Plus encore que par le niveau de détail toujours plus spectaculaire qu’il est en mesure d’atteindre (les rides du visage et les crevasses des mains de Scrooge sont l’une des visions les plus
époustouflantes de l’année), Zemeckis épate parce qu’il a su pleinement intégrer la 3D à son processus créatif.

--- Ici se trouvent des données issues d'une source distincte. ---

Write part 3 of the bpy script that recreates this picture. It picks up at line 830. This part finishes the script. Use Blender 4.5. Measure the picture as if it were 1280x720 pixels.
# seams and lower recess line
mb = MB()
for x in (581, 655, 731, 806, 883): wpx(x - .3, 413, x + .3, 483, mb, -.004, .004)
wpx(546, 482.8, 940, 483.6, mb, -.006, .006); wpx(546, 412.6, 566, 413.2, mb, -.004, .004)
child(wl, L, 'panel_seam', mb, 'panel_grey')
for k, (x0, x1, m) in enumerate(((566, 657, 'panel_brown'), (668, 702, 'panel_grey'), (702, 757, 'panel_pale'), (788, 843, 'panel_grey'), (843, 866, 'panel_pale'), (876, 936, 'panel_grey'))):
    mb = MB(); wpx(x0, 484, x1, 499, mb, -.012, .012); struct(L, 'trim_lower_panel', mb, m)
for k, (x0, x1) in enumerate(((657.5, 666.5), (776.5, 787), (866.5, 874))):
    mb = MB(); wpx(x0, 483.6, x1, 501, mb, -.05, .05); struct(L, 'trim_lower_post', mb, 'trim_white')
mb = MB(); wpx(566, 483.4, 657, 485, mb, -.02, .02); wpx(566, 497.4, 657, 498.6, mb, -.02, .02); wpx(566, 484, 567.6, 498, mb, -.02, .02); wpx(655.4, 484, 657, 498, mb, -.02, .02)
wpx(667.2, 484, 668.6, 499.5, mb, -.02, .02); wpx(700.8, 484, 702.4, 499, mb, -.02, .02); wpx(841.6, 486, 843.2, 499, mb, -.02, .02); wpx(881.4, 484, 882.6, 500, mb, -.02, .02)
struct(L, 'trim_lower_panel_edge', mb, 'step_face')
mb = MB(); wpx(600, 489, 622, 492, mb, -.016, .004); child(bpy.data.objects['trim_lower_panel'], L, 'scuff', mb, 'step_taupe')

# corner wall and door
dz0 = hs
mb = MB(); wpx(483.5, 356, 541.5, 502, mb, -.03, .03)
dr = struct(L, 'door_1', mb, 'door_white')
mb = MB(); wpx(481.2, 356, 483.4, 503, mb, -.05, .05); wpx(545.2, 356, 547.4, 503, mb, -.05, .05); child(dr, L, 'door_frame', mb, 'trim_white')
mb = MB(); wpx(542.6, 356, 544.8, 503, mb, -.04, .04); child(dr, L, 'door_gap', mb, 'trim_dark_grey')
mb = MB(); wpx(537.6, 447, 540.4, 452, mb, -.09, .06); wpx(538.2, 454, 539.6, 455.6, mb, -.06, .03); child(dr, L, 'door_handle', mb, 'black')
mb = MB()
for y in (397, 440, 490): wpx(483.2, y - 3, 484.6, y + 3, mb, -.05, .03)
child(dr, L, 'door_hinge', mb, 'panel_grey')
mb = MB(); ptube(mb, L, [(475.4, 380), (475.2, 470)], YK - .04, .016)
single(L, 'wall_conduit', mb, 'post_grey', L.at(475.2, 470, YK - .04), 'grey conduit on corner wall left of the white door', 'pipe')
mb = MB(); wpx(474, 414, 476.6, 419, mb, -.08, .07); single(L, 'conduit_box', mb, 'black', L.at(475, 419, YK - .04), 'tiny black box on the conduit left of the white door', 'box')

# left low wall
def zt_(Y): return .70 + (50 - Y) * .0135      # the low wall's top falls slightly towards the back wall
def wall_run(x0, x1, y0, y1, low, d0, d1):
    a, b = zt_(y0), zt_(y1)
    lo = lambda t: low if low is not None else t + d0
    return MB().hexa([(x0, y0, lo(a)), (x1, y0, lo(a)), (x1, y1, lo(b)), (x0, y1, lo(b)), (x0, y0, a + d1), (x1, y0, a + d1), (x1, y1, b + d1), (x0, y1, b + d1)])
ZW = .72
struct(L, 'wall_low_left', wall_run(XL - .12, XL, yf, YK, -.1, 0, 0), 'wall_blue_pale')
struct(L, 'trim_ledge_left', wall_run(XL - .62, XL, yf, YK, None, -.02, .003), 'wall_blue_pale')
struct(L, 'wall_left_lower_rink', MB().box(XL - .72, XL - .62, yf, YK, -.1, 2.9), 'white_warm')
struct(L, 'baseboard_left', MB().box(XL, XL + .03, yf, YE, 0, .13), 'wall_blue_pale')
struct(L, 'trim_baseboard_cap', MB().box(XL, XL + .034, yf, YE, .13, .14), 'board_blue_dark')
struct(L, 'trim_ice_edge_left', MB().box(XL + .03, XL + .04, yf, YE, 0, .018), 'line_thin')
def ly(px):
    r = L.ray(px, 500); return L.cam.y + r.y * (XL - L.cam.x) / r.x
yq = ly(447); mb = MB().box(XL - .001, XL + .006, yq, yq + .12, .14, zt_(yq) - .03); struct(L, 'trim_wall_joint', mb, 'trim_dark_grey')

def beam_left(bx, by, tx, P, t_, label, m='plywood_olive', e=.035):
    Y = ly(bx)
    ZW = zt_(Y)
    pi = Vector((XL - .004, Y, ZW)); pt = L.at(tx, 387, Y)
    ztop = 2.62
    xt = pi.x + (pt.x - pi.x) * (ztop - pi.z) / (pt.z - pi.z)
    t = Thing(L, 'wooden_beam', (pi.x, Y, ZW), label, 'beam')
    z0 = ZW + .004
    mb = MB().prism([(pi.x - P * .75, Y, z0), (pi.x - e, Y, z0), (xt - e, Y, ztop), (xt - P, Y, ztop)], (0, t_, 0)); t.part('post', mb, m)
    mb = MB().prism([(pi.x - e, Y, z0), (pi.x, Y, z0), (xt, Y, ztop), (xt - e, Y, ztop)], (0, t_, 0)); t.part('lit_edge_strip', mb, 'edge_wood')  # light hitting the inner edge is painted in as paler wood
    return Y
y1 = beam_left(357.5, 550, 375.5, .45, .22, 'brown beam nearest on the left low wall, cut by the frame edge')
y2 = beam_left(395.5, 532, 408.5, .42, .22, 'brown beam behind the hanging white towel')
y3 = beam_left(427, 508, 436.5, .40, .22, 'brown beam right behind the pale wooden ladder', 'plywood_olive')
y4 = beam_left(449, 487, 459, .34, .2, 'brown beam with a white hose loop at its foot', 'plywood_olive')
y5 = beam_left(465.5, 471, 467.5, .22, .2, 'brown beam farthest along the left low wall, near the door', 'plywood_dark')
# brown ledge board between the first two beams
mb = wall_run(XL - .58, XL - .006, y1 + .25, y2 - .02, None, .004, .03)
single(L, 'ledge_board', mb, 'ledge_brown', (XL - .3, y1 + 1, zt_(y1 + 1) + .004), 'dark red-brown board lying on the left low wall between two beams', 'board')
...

Pour la première fois depuis la (ré)apparition de cette technologie, il est patent
que l’immense majorité des plans d’un film présenté de la sorte a été réellement pensée pour être vue en 3D. Le drôle de Noël de Scrooge est un festival de champs-contrechamps
extrêmes entre les personnages, d’axes de prises de vues où la ligne de fuite file à l’infini, de cadrages à la profondeur de champ immense… Autant de choses à la fois impossibles à faire en
prises de vues réelles et dont l’impact est accru par la vision en relief. Voilà un long-métrage véritablement en volume, et en cela capable de proposer une autre perception, d’autres conventions
de cinéma.

Zemeckis étant en plus un maître dans l’art d’imprimer à ses films (de Qui veut la peau de Roger Rabbit ? à Seul au monde) un rythme d’enfer sans baisse de
régime, son Drôle de Noël de Scrooge est d’une grande homogénéité – l’impression de relief est constante, elle ne surgit pas de manière intermittente lors des
moments choc – et d’une grande fluidité. Les quatre-vingt-dix minutes semblent passer en un souffle, un unique mouvement de caméra ininterrompu. Le Avatar de James Cameron, autre
maître du divertissement hollywoodien, qui arrive dans huit jours va peut-être être la révolution promise ; mais qu’il parvienne déjà simplement à surpasser la référence que constitue
Le drôle de Noël de Scrooge et il y aura de quoi être franchement impressionné.